После Февральской революции 1917 г. Вадим Баян собрал в Симферополе кружок поэтов и издал первый в Крыму футуристический сборник стихов «Радио» – о скорости и техницизме своего времени, которые делали цивилизацию более гуманной. Такой поэтам виделась революция из благословенного Крыма. Стихи самого Вадима Баяна в этом сборнике и впрямь были смесью Северянина с Маяковским.
Но чем этот человек занимался сразу после Октябрьской революции, неизвестно. Между тем трудно представить себе, чтобы, выпустив сборник собранной им группы футуристов, он не двинул с ним в Петроград. Там нашел приют у анархистов и заменил в своем псевдониме вялого «Вадима» на многообещающий «Пламень». Таким нам видится путь этого поэта во второй половине 1917 г.
В петроградской анархистской газете «Буревестник» Баян Пламень опубликовал довольно много стихов и два манифеста «поэтов-огнепоклонников», претендуя на создание нового, революционного направления в поэзии. Он утверждал, что в группе огнепоклонников состоят шесть поэтов с интересными именами: Баян Пламень, Черный Коготок, Буревестник, Кровь Горящей Лильи, Черный Петух, я – Набат. Трудно сказать, существовали ли такие авторы.

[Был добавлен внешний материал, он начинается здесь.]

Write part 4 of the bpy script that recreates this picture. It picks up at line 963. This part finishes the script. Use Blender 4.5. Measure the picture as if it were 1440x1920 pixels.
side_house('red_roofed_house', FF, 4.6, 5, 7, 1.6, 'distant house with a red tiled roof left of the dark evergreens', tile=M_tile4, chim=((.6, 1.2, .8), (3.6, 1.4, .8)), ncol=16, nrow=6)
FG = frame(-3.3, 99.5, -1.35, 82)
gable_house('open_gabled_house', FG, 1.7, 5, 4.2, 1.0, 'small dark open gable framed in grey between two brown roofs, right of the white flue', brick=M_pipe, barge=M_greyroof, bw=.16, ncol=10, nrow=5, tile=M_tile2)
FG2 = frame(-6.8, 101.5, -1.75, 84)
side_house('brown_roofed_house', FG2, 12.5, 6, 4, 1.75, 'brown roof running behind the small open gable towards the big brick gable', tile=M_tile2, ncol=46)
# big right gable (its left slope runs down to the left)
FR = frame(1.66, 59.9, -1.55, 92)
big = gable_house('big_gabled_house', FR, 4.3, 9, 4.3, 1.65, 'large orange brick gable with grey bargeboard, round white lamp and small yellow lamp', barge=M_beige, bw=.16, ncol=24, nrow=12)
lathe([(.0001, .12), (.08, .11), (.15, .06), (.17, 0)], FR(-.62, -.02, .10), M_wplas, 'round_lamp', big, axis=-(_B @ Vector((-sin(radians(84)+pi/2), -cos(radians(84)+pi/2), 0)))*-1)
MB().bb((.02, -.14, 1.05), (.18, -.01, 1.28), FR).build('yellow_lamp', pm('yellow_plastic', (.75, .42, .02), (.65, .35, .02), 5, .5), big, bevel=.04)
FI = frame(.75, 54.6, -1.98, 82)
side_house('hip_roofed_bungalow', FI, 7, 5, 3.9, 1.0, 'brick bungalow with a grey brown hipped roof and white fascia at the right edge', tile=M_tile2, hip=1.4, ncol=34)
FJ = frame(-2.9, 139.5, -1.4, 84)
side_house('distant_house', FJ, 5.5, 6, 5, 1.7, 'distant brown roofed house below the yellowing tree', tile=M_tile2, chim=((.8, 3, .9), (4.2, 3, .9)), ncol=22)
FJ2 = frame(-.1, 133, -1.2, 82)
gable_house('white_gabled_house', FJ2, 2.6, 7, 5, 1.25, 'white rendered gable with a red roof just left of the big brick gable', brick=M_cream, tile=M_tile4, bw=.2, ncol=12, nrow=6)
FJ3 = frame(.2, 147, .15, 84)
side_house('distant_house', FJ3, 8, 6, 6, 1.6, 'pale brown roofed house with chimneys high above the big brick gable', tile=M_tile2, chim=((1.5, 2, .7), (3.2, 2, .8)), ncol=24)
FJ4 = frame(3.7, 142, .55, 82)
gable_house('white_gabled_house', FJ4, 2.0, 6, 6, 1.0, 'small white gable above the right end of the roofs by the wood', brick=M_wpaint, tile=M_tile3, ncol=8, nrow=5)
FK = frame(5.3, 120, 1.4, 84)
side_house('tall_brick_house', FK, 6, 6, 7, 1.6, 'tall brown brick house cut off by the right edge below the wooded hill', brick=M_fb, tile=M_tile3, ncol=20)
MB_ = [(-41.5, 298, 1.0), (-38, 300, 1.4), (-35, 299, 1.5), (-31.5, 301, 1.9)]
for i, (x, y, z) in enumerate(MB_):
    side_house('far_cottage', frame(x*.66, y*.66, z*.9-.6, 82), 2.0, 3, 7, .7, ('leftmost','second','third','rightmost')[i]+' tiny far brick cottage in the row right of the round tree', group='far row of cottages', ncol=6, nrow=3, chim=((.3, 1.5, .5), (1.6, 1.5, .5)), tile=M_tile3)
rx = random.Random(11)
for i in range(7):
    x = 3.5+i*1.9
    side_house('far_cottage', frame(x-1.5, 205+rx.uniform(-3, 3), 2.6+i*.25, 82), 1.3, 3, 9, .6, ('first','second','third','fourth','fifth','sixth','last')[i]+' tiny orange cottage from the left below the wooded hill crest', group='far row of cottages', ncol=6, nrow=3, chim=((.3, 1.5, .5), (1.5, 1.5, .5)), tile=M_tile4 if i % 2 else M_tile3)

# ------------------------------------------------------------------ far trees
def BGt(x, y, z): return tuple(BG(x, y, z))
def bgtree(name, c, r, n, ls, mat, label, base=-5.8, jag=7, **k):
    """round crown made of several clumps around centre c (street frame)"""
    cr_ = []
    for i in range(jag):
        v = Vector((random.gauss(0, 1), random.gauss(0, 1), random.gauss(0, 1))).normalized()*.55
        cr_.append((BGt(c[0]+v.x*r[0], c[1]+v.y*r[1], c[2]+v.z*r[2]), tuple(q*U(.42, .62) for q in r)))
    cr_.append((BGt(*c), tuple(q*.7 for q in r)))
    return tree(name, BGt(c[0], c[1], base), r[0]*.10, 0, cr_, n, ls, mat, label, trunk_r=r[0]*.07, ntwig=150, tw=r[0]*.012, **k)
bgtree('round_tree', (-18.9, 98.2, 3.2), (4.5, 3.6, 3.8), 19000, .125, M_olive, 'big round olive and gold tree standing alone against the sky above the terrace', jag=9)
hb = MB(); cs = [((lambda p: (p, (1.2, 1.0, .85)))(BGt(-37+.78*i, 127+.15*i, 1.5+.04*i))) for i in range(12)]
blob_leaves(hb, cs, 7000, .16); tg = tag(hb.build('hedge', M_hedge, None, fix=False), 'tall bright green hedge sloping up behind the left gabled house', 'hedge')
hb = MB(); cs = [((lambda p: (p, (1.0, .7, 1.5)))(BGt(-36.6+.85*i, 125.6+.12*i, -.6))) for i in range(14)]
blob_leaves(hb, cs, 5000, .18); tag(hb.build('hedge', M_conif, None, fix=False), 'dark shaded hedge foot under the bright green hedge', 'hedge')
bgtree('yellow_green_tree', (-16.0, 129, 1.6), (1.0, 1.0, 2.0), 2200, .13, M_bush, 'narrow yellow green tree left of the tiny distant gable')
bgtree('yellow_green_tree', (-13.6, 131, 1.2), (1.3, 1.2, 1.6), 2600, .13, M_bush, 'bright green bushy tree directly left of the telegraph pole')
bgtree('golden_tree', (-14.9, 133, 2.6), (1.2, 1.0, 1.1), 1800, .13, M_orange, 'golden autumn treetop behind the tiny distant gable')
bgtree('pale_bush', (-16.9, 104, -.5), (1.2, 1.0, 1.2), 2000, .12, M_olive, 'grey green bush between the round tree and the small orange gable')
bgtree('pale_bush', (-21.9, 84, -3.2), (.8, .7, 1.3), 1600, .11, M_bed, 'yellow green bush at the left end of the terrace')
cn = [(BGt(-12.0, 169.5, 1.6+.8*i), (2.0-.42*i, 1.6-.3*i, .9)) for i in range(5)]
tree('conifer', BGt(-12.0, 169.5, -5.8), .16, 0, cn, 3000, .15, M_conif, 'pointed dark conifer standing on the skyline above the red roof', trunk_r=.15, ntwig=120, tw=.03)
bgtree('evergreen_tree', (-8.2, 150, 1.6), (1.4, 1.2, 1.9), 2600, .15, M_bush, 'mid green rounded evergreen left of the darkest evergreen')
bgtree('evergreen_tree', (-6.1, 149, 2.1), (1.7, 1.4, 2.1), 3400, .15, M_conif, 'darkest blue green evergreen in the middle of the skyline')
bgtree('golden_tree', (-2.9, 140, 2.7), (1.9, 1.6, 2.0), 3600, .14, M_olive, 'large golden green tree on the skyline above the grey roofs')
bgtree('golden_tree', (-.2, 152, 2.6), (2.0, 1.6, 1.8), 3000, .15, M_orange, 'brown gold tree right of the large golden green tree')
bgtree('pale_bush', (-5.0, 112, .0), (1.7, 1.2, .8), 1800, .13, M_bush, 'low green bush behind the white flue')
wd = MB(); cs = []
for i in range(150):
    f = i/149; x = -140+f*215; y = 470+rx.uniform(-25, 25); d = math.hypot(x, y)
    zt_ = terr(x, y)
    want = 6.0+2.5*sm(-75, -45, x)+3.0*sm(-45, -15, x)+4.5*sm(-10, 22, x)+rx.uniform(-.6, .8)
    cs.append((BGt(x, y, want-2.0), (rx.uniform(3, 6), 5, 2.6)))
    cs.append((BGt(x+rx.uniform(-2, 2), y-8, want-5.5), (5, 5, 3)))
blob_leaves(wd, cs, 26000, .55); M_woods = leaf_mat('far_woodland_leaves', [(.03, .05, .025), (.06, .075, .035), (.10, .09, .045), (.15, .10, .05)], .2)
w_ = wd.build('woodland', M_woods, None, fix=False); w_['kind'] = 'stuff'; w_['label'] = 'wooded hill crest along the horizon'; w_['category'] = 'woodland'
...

Когда столицу перенесли из Петрограда в Москву, Баян тоже оказался тут. Конечно, он пришел к Маяковскому в «Кафе поэтов» в Настасьинском переулке. Там его, может быть, не узнали, а то и что похуже. Так что в марте 1918 г. он написал в газету «Анархия» пронзительное послание: где вы, настоящие футуристы? Зачем вы засели по кафе и дразните пьяных буржуев?
Оказалось, этот вопрос давно хотели задать Маяковскому и его товарищам по «Кафе поэтов» их бывшие соратники-художники. Солидарность с Баяном Пламенем выразили Малевич, Родченко и Татлин. Так в газете «Анархия» открылись горячие дебаты о деньгах и искусстве[145].
Сам Баян в этой дискуссии почему-то больше не участвовал. Он вновь появился на страницах газеты только 28 апреля, через две недели после разгрома анархистов, который ВЧК провела в Москве 12 апреля. Так что почти все взвинченные стихи Баяна были посвящены не победе Октябрьской революции, как мечтал Ган, а новым страданиям анархистов.
Таким образом, эксперимент Гана по разработке и культивированию в России нового, жизнеутверждающего направления в революционной поэзии дал непредсказуемый – можно сказать, курьезный – результат: явление поэта кошмаров и ужаса.
ТЕКСТЫ
И. Г. С. П. Т.[146] Алексей Ган
К ПОЭТАМ ПРОЛЕТАРСКИХ ПЕСЕН
Анархия. 1918. 5 марта. № 11. С. 2
Воля к сознанию выше воли к вере, и я кричу о сознательном строительстве пролетарского духа нашего дня.
Наша интересная жизнь через революционный шаг привела нас к новому этапу исторического рубежа.
Стихийный порыв улицы сметает все на своем пути.
Нет ценности выше живой, реальной победы. И когда эта победа стала не сном и не грезой, а действительностью – на душе пролетария лежит ответственность творческих созиданий.
И поэты пролетарских песен должны превозмочь все трудности ради новых замыслов дня.
Отрицая буржуазное искусство вообще, нельзя ни на минуту забывать основной души пролетарского стиха, его своеобразности и самобытного ритма.
Нам нечего подражать изжитым формам буржуазной словесности.
Поэт-пролетарий не должен забывать, что отныне нет красоты, нет форм, через которые художник-раб, художник-слуга определял свой внутренний мир, или отмечал внешний строй своей повседневности.
Революция должна смести все те основания, чем жил и гордился ее враг; смести все, что противоречит духу свободы и оковывает творческую душу поэта-художника. Если она этого не сделает – она не может носить имени Великой.